Declaraciones periódicas de actividad. Exigir a los lobistas informes regulares –por ejemplo, trimestrales– que detallen los temas tratados, los funcionarios contactados y los montos invertidos en campaña de cabildeo. Esto permitiría saber, en cada proyecto de ley o regulación, quiénes influyeron y con qué recursos.
Normas de conducta claras. Prohibir tajantemente los sobornos, trafico de influencias y de información privilegiada, establecer topes o vetar regalos a funcionarios. Se pueden requerir declaraciones juradas de intereses al momento de peticionar. Con ello, se evita la confusión entre gestión legítima y actos corruptos.
Autoridad de control independiente. Crear un organismo (por ejemplo, en la órbita de la Oficina Anticorrupción) encargado de recibir registros, verificar su veracidad y sancionar infracciones. Este ente supervisaría que tanto los lobistas como los funcionarios acaten la normativa.
Audiencias públicas y participación ciudadana.
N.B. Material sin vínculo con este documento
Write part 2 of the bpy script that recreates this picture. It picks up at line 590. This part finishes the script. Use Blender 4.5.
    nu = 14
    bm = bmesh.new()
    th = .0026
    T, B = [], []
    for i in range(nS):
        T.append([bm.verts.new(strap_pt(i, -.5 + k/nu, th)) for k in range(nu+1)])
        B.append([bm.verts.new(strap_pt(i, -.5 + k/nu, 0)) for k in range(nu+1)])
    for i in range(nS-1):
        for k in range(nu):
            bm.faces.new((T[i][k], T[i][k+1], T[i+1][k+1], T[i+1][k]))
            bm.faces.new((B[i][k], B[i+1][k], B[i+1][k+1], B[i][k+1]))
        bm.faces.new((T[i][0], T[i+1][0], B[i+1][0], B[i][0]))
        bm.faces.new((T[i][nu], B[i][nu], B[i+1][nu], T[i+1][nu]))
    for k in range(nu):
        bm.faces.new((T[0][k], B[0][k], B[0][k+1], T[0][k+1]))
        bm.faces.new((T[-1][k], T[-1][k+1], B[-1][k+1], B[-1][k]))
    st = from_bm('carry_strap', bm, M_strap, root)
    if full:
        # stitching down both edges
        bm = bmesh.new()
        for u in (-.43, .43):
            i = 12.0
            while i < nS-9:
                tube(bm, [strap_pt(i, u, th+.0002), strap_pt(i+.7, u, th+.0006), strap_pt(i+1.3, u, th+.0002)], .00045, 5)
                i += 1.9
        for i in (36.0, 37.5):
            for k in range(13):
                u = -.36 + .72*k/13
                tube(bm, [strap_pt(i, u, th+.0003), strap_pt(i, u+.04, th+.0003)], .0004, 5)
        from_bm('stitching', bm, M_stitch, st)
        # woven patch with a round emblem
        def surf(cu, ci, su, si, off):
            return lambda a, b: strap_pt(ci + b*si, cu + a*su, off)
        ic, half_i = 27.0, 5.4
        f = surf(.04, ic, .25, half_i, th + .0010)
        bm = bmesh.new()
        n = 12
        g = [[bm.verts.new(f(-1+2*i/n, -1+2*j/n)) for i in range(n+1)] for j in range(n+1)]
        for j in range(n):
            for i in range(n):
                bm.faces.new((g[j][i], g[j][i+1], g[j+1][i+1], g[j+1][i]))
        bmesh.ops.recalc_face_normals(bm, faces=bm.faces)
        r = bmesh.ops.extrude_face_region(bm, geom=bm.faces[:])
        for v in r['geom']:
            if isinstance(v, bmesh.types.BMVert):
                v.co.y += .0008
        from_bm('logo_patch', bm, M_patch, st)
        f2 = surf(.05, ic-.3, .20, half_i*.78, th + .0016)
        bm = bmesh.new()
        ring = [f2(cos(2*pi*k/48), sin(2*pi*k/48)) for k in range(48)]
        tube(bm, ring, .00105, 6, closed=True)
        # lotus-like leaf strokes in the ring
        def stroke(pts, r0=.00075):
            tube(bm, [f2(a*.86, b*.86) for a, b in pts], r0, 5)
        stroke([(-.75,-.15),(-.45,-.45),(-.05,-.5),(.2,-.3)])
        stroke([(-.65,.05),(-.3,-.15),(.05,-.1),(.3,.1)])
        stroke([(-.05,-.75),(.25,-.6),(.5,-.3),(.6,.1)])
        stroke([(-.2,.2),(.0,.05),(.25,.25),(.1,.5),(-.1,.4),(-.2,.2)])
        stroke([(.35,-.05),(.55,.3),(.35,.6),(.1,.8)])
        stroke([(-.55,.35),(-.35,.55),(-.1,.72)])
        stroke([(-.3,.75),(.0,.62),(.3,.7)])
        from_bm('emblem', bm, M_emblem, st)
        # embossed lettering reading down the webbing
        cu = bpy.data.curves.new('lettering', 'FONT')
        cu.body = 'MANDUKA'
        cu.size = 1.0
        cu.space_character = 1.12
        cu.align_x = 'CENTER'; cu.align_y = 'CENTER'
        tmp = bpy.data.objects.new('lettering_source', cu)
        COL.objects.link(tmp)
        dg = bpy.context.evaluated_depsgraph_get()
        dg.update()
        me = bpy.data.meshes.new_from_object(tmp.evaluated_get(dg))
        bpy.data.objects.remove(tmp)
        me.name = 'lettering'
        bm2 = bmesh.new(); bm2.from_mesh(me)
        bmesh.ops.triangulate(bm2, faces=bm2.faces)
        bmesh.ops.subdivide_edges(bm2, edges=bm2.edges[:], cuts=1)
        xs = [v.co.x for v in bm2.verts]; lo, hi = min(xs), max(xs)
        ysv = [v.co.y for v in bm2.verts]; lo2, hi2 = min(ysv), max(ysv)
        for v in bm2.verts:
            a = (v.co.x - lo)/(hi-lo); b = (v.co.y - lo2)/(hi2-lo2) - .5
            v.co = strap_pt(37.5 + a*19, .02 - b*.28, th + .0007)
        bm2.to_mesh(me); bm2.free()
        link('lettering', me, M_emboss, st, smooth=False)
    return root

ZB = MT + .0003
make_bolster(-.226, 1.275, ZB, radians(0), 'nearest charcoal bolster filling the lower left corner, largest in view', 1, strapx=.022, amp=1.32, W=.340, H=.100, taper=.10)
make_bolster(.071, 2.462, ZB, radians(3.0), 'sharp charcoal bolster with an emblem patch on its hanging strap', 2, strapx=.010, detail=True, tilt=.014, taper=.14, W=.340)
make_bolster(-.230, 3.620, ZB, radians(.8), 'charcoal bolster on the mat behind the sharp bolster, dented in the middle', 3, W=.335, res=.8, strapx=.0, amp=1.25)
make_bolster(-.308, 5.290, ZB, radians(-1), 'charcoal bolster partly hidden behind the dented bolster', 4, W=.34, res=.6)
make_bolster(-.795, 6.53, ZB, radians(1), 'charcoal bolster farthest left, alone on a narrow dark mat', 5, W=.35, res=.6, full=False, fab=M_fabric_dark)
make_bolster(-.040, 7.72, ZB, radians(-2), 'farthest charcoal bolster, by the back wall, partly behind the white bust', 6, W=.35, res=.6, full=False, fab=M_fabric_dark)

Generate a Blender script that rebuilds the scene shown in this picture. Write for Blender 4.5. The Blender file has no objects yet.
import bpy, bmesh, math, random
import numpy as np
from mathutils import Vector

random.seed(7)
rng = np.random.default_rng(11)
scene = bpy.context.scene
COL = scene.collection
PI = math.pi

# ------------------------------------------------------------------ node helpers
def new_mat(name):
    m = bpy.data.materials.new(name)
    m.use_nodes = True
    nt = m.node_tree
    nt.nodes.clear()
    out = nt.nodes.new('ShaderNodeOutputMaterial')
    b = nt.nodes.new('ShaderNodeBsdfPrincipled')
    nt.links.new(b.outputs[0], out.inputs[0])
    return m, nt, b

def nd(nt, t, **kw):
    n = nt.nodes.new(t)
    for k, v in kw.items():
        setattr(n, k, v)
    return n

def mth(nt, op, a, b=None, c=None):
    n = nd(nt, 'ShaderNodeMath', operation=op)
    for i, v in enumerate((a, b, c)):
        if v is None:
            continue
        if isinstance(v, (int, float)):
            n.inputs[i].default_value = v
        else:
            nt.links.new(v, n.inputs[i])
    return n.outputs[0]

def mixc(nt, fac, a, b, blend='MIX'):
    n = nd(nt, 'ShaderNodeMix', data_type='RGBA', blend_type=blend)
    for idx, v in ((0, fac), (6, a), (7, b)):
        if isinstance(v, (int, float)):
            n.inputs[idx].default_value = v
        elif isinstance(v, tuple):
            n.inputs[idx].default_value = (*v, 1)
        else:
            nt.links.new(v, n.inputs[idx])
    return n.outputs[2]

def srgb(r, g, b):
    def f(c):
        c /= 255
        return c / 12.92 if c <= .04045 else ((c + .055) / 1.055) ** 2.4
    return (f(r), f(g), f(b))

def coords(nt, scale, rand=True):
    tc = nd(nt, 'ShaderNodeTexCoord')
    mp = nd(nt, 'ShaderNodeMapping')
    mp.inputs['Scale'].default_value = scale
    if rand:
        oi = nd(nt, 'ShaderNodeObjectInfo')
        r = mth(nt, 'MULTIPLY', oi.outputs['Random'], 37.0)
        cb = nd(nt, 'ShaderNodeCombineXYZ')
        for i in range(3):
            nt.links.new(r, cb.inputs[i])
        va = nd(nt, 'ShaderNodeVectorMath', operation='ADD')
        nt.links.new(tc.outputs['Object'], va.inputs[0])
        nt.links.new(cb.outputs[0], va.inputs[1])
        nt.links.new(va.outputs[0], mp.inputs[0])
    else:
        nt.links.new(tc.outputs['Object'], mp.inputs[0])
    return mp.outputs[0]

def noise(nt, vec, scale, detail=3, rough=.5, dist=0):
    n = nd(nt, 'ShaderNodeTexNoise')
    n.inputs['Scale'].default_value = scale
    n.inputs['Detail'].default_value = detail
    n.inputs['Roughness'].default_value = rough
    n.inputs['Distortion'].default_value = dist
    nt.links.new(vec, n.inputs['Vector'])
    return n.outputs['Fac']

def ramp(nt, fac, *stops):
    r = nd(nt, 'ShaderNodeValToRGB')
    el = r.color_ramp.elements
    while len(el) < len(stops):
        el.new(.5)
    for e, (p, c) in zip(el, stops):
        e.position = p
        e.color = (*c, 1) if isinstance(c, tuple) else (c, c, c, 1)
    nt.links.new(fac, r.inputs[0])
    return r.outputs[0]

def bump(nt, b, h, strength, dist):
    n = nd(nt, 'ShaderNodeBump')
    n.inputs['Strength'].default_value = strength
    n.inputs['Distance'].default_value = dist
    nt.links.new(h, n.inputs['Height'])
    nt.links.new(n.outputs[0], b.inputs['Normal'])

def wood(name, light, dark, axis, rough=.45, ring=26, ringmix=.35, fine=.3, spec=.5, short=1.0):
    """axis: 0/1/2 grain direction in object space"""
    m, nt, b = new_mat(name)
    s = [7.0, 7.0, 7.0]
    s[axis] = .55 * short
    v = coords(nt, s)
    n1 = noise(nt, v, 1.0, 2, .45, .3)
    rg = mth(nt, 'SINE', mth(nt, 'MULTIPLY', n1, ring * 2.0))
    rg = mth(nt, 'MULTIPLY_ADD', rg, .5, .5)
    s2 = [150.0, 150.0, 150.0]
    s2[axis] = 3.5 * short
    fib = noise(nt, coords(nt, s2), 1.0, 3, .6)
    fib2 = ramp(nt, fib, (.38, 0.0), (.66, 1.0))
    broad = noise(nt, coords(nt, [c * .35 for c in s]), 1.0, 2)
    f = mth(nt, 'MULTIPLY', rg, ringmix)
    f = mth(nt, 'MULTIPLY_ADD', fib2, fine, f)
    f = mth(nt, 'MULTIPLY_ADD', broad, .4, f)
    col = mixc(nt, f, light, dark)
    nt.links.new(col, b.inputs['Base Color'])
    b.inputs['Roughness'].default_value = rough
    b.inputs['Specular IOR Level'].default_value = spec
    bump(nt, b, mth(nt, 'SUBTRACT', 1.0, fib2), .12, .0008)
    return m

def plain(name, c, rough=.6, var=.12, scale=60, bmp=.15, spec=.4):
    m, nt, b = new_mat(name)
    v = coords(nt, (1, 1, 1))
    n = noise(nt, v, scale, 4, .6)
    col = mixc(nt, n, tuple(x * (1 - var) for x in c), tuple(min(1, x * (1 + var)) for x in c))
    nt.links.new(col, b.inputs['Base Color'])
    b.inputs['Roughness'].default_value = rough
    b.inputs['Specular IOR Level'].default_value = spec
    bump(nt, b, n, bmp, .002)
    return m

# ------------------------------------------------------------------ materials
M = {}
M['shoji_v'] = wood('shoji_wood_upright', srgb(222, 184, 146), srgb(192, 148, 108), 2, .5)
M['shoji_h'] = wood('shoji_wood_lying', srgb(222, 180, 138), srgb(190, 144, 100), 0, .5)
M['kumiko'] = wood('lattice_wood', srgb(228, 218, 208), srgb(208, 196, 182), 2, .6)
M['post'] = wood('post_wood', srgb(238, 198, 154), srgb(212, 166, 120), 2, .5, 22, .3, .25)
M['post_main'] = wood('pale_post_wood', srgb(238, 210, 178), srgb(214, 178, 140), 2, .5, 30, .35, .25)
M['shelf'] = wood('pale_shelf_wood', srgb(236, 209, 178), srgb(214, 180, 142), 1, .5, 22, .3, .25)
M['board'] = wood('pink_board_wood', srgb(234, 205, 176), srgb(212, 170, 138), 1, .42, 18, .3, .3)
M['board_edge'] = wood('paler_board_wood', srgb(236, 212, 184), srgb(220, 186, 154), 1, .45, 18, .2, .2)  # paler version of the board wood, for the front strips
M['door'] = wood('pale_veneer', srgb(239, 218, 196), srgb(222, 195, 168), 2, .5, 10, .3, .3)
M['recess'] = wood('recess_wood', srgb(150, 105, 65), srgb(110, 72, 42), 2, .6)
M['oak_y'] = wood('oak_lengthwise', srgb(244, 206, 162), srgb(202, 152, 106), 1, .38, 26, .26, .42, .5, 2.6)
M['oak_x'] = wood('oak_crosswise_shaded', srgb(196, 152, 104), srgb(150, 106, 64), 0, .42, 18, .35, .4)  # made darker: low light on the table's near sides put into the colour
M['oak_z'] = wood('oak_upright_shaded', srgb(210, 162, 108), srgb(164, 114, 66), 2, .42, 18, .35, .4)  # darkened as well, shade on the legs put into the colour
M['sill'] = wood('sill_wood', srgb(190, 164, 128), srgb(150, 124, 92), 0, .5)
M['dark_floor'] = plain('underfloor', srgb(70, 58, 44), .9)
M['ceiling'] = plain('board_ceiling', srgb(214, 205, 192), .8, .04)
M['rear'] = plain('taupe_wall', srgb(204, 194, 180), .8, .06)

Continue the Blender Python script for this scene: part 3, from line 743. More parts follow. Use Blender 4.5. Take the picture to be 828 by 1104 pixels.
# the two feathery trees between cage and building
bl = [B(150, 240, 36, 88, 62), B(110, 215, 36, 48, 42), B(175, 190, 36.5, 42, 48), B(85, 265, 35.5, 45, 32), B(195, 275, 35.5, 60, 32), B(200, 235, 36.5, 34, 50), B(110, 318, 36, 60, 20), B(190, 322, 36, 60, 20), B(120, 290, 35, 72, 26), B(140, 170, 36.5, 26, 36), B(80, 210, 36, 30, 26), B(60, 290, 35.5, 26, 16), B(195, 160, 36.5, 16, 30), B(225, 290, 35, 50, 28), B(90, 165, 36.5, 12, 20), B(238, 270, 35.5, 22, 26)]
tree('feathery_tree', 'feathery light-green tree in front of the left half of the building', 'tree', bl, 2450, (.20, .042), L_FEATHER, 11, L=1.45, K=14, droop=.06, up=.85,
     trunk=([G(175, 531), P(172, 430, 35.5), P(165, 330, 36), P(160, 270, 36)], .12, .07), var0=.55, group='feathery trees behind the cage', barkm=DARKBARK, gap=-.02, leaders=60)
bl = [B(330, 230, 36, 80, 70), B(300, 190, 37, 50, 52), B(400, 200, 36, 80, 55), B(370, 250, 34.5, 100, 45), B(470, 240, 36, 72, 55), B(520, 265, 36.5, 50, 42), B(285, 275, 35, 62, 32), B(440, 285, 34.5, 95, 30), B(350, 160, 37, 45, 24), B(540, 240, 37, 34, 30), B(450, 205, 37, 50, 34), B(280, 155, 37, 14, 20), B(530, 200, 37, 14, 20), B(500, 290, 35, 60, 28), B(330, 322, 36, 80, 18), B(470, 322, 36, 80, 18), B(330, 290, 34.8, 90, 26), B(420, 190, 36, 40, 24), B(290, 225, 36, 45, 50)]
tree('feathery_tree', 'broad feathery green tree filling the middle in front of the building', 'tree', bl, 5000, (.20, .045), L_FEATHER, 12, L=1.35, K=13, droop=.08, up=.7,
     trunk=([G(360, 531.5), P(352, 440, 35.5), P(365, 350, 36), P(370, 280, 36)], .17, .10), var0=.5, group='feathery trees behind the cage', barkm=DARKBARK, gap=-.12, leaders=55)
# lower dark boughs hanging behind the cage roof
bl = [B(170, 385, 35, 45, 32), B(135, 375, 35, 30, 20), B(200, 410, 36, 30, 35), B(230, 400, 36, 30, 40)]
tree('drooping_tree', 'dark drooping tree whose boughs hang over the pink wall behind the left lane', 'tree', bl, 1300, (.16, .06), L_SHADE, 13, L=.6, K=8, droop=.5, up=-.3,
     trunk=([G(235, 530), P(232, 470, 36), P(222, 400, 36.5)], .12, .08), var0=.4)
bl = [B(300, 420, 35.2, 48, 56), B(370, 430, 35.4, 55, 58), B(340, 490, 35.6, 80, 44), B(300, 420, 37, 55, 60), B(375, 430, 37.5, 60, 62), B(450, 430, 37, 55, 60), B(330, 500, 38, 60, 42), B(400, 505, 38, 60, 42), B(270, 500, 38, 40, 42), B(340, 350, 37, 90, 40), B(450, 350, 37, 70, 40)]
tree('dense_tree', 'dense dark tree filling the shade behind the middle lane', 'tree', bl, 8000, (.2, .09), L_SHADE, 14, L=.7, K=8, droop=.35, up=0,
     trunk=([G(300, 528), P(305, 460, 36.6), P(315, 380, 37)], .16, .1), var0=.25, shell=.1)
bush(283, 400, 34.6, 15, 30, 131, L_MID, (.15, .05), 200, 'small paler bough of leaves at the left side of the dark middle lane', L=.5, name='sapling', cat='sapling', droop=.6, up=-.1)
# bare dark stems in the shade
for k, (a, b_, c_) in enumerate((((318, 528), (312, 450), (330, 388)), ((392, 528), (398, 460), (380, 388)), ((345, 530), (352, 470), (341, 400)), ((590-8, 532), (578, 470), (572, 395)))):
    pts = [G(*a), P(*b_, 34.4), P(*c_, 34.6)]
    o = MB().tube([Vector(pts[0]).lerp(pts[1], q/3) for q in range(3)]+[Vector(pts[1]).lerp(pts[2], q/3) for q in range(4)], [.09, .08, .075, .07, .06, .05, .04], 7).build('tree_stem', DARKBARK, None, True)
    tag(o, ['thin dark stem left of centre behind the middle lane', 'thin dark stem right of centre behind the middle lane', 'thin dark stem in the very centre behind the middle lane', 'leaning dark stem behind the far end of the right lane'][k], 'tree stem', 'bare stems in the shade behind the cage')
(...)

Complementar la ley con mecanismos que permitan a cualquier ciudadano participar o al menos asistir a reuniones clave. El Decreto 1172/03 ya prevé audiencias públicas para ciertas regulaciones; esto se podría extender y publicitar más intensamente.
Sanciones ejemplares. Definir multas significativas y eventualmente inhabilitaciones para aquellos que falseen información o paguen sobornos. Hay que enviar el mensaje de que el cabildeo indebido tendrá consecuencias reales.
Todos estos lineamientos están contemplados en esquemas internacionales de regulación. La clave es adaptarlos al sistema político argentino y acordar su cumplimiento. Un buen marco normativo no distorsionará la representación, sino que la fortalecerá al transparentarla. Necesitamos desterrar el mito del lobby exclusivamente negativo. Lo que hoy es letra chica en la política argentina –una gestión de intereses oculta y no regulada– debería transformarse en prácticas abiertas, registradas y supervisadas.